I include her in alot of my lectures, how was she as a teacher?
post #26 of 30
Quote:
Originally Posted by designprofessor
I include her in alot of my lectures, how was she as a teacher?

She was a guest instructor and it was a 'theory' class so it wasn't as if she was teaching us "how to draw" (i doubt traditional art methods are her forte anyways, with her background), but I found her completely engaging and she inspires you to think about what you are doing beyond what you are currently thinking of. She came off as the typical "bitter woman artist" but getting past that, one could really learn a lot from her lectures, but I have a feeling that some people's reactions to *her* as a person wouldn't let them get that far.
post #27 of 30
Interesting. always strange when you see the work, then encounter the person. I visited a well known NY artist in his studio. I was expecting something completely different.
We got along, he was nice, but I left somewhat de -mystified. I thought it was going to be this whole huge production scene, it wasn't. Just him alone painting, pretty soon he's saying, "does this look right?" At that point I'm thinking, "hell I do could this...wait, I am doing this."
post #28 of 30
Quote:
Originally Posted by designprofessor
Interesting. always strange when you see the work, then encounter the person. I visited a well known NY artist in his studio. I was expecting something completely different. We got along, he was nice, but I left somewhat de -mystified. I thought it was going to be this whole huge production scene, it wasn't. Just him alone painting, pretty soon he's saying, "does this look right?" At that point I'm thinking, "hell I do could this...wait, I am doing this."
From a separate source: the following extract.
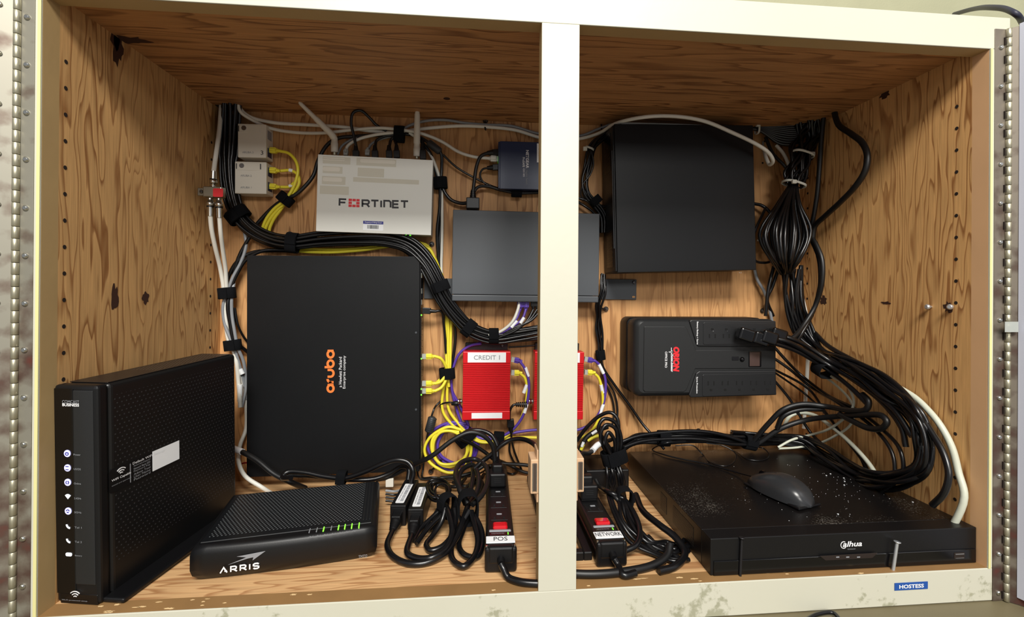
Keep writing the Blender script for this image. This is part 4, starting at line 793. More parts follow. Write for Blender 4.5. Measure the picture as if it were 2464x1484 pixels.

I spent and afternoon with Ellsworth Kelly at his house one time. It was the exact opposite of what you describe. Not only was he like a man from a past century (not age wise), but everything that he had around was interesting. I was particularly fascinated by a group of photographs of buildings that looked just like some of his most minimalist artwork.
post #29 of 30
Quote:
Originally Posted by iammatt
I spent and afternoon with Ellsworth Kelly at his house one time. It was the exact opposite of what you describe. Not only was he like a man from a past century (not age wise), but everything that he had around was interesting. I was particularly fascinated by a group of photographs of buildings that looked just like some of his most minimalist artwork.
Very cool. My situation was in a Tri Beca studio, perhaps his house would have been different. i'm envious of your experience with Mr. Kelly. did you happen to get a work of his? I'm around artists alot, and sometimes the collectors have more interesting surroundings.
post #30 of 30
Quote:
Originally Posted by designprofessor
Very cool. My situation was in a Tri Beca studio, perhaps his house would have been different. i'm envious of your experience with Mr. Kelly. did you happen to get a work of his? I'm around artists alot, and sometimes the collectors have more interesting surroundings.

My parents have owned several of his pieces over the years, and have had contact with him forever. I was lucky to tag along this particular time as I happened to be around.